俺はなんばんぼし

釣具屋と不動産屋の

第108回「荒川と空港」

幾日も何日も、荒川に通い続けて、というか通りすがりに立ち寄り続けてやっと気づいたのだが、荒川は空港に似ているのだなあ。深夜の空港に。
深夜の空港は、って、地方の空港はこうじゃないかもしらんが、所謂ところのハブ空港、そう、例えば羽田空港なんかだと24時間、っていうか48時間か72時間くらいの勢いで昼夜を分かたずに空港が稼動しているのであり、むかし、72時間働けますか?って標語があったね、なんてことはどうでもよいが、とにかくハブ空港は一日中、それこそ文字通り字義通り一日ぢゅう動き続けている。その様はまるでマグロのような。

そんでもって、荒川。自家と職場の地理的関係上、荒川を沿って走る高速道路が荒川に面して向こう側にうつるのね。そして、高速道路上の、低圧ナトリウムランプのオレンジの光や、トラック野郎のぴかぴかが対岸に見えるのね、そしてそれらが荒川のみなもに映えて、映るのね。

眼前にキラキラしたものが、暗闇にぴかぴかとしたものが動いている。その様が深夜のハブ空港の滑走路に似ている。また、荒川の上には特になにがあるわけでもなく、凪ぎの時など茫漠たる平野にも見える。広大な面積を誇れるものは北海道か空港しかない。凪ぎにはミナモの反射も淡く、そして揺らぎ、それは陽炎のように、あるいは逃げ水のように踊り、夜の闇に紛れつつ映えて、まことしやかにきれいである。げに。

羽田空港の滑走路に光る、なんつうのか、方向指示光? 青や赤やそんな光が光る様に荒川の水面が見えて、それを自分は今まで心知らず楽しんでいたのかもしれん、旅情を、川の流れがとめどなく流れていくことと旅先での心細さと少しばかりの興奮を腐った日常に感じたがっていたのかもしれん、と思って夜の空を見上げると満月に近い月が明るかった。今夜は。っていうかもう4時か、昨夜の出来事である。

 

第107回「身体環境および精神環境」

人間の五感(視覚・聴覚・嗅覚・味覚・触覚)のうち、人間の記憶にもっとも深く刺さり喚起されるのは嗅覚だそうな。

だからなになのだ、とも思うが、帰途に通る建物のことが想起される。
この建物は昭和な感じの佇まいで、見た感じ笠辺哲の漫画に出てくる研究所のごときなのだが、その前を通過するたびに漢方の匂いがする。なんたら薬剤のかんたら所、という表札が掲げられており、この中ではなにかしらの薬が調合されているものと思われる。

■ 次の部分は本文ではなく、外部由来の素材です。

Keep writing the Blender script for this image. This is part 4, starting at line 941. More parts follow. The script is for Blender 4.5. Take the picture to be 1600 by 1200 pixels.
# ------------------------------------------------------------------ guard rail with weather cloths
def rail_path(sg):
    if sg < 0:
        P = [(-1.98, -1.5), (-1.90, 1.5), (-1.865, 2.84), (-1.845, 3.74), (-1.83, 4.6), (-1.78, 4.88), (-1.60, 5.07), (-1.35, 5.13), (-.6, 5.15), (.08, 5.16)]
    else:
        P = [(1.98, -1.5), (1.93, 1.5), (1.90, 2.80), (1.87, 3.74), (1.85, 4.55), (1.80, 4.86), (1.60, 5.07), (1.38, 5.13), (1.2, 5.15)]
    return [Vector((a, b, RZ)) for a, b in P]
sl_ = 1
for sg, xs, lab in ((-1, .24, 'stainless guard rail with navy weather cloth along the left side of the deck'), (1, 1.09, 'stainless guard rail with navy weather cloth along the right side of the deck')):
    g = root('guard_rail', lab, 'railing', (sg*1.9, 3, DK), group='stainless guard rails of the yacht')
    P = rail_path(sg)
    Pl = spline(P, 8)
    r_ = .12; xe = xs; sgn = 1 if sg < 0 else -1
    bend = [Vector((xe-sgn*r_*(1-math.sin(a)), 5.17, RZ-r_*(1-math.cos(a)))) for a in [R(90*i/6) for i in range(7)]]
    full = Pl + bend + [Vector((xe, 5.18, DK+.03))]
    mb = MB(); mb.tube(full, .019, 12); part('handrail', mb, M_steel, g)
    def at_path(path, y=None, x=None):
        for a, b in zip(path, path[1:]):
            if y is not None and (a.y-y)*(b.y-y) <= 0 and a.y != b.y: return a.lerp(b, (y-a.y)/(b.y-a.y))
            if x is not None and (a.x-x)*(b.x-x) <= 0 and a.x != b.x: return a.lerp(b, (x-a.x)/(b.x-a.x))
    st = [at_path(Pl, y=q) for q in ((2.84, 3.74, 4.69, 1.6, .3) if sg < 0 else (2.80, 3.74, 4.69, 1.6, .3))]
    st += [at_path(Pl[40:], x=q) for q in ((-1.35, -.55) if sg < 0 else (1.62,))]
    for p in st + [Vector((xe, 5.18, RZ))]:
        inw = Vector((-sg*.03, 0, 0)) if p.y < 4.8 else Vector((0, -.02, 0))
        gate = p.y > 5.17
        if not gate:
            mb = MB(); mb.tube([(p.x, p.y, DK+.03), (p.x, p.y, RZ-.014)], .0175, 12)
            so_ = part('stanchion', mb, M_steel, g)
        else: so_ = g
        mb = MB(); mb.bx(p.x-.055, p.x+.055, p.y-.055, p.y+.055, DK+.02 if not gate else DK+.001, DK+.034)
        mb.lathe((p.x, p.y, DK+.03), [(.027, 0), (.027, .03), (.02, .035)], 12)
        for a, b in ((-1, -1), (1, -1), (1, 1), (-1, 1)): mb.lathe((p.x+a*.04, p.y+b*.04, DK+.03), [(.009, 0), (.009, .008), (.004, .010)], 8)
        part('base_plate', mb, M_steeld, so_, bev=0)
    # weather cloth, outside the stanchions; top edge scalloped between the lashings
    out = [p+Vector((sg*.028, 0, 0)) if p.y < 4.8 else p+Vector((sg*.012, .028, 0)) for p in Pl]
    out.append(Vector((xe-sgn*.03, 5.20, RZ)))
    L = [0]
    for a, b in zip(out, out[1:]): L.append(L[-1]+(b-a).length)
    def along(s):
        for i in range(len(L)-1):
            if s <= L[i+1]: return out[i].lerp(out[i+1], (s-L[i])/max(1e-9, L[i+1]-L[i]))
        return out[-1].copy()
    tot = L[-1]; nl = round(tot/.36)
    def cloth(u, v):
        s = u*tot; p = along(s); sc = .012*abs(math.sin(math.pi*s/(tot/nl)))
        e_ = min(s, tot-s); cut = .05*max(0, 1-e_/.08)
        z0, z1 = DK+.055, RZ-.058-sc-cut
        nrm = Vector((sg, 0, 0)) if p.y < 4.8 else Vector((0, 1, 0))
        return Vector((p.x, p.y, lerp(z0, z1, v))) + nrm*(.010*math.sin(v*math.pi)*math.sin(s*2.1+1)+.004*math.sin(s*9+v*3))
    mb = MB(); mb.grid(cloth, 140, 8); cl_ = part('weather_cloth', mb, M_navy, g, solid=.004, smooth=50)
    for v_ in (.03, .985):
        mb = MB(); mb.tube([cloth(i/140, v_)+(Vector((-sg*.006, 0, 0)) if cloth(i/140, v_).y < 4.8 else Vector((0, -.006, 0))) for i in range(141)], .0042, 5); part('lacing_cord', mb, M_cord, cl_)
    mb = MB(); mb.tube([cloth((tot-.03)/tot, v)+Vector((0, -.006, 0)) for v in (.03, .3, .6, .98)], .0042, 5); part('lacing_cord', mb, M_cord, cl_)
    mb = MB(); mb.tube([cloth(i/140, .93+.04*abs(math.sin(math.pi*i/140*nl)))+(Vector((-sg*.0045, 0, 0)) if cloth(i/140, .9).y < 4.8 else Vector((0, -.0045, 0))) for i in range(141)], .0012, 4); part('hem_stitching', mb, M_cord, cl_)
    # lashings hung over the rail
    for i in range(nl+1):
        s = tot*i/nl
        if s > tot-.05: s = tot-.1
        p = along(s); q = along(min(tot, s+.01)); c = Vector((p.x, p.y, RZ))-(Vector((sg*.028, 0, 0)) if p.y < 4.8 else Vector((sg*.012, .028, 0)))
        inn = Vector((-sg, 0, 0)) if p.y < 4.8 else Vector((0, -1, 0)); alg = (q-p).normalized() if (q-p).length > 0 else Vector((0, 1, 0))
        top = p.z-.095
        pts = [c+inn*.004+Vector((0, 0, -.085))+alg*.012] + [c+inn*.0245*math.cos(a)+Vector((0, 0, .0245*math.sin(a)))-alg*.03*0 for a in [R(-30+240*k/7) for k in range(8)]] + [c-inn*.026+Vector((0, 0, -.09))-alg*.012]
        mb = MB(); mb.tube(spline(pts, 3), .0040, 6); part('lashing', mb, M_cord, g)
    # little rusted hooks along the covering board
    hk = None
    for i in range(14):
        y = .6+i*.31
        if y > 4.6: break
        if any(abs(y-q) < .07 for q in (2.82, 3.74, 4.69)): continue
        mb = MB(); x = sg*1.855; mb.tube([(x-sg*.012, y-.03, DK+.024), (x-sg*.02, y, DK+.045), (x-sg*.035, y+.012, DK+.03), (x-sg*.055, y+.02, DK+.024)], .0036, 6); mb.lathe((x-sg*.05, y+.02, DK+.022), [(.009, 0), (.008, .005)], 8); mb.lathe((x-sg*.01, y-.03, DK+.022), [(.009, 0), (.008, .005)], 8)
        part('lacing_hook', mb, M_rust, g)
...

前を通過するだけで漢方の匂いに気づかされるということは、その室内の匂いはより強烈なものに違いなく、中の人々は常日頃漢方を摂取していると同義な状態なのではないだろうか。
漢方は人体によい、と基本的にされているため、もしかしたらここの従業員はめたくそに漢方が身体に浸透していて、自然と頗る健康なのかもしれん。意図せずして、メリットを享受している。
そう思うと、一日の大半をルーティーンに過ごす環境というものはとても大事なものに思えてくる。

これは別に漢方のように物理的に体内に入るものだけではなく脳みそ、知識にとっても同じことがいえるだろうと思われ、釣り具メーカであればおのずと釣り具や魚に詳しくなるだろうし、小売に身を置けば庶民的な金銭感覚やトレンドに敏感になるだろうし、大工であれば木材供給の現状や国産と海外輸入物の事情や戸建て建築の動向に気づくことがあるだろうし、編集者だれば世間の関心や文芸の推移みたいなものにある程度精通することだろう。

そして自分を顧みるに、不動産。この環境にいてあたしは何を摂取したのだろうか。身についたことといえば、賃貸物件の退去時に取られる原状回復費用算出にあたっての交渉の粘り、くらいなもので、なんだかな。